WORK TO BE COMPLETED: Each line containing the word "high" needs to be copied.
═════ DATASET ═════
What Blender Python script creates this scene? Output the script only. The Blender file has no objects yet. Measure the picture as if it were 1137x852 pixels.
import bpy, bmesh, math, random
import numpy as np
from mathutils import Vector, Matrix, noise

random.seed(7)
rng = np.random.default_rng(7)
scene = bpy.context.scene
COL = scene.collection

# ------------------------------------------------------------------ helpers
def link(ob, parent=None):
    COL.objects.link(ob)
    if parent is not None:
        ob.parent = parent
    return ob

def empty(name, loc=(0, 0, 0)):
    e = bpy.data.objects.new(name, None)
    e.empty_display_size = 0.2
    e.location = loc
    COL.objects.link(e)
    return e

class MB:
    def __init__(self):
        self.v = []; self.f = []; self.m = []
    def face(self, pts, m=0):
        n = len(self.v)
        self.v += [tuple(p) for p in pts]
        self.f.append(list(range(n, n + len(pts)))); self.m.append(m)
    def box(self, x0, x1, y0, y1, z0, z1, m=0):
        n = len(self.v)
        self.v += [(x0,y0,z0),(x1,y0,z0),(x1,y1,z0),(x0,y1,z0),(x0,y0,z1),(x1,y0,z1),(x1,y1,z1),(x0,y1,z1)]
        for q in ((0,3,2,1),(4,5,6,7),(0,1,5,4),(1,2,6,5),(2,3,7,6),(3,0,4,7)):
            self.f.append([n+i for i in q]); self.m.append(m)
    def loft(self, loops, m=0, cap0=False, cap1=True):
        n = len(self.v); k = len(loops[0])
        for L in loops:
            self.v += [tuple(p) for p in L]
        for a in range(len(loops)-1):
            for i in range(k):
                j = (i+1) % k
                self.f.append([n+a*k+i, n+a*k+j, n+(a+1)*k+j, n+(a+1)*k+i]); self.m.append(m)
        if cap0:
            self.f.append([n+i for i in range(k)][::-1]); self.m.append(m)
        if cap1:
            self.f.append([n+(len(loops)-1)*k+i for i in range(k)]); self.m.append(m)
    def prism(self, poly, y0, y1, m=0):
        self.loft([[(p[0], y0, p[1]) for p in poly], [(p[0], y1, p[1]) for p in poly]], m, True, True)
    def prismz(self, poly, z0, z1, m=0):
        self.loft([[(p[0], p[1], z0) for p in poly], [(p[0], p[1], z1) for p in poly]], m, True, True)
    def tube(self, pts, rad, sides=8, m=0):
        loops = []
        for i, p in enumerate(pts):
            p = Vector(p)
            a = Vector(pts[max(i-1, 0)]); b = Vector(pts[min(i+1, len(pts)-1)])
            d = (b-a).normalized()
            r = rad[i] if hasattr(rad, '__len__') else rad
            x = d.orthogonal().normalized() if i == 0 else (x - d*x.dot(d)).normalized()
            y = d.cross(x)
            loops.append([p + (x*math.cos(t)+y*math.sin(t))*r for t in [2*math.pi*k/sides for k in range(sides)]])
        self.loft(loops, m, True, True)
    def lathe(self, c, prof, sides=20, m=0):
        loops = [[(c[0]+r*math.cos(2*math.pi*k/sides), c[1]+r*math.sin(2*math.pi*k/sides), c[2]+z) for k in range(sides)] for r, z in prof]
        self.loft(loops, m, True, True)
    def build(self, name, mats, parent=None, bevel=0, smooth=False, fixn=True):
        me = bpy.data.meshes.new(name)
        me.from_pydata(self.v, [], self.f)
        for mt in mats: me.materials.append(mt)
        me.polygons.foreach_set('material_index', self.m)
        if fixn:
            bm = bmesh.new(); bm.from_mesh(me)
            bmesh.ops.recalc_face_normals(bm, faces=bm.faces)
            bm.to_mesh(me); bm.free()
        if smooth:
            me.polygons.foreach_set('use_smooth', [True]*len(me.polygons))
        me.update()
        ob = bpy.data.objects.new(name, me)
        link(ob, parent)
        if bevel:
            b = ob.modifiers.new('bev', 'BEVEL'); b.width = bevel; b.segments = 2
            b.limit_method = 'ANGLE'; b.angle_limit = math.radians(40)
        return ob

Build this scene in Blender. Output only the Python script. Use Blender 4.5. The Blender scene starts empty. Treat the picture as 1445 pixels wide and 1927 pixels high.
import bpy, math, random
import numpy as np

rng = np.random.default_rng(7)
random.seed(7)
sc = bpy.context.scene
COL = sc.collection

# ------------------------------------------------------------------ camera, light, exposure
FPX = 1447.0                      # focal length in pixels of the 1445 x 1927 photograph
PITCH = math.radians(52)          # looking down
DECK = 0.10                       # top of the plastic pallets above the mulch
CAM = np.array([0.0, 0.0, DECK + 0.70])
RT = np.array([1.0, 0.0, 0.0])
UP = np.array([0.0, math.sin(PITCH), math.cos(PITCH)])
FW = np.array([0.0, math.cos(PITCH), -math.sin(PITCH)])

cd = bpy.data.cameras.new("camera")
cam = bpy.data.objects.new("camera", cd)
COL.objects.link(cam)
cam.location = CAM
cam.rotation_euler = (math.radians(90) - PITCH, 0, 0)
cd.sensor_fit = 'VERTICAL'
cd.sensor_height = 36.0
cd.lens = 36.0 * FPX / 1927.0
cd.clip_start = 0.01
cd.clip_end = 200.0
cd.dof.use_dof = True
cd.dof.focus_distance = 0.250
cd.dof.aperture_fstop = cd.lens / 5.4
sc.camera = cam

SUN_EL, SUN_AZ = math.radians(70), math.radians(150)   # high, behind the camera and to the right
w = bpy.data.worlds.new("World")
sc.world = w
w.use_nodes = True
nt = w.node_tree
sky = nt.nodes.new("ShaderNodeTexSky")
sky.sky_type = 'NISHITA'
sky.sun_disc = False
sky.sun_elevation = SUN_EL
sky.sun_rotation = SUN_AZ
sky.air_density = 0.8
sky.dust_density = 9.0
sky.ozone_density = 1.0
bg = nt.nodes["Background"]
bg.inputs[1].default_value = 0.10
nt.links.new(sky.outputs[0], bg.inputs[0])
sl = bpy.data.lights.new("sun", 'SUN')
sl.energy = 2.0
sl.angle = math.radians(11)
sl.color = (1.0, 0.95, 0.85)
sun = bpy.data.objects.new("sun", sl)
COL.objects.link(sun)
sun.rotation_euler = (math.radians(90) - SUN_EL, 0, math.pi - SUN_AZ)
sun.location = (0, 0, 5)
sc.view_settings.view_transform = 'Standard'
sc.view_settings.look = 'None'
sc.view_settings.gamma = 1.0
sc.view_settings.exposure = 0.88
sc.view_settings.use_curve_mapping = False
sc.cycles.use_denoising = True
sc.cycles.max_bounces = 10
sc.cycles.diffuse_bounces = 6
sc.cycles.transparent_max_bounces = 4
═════
SOLUTION:
Build this scene in Blender. Output only the Python script. Use Blender 4.5. The Blender scene starts empty. Treat the picture as 1445 pixels wide and 1927 pixels high.
SUN_EL, SUN_AZ = math.radians(70), math.radians(150)   # high, behind the camera and to the right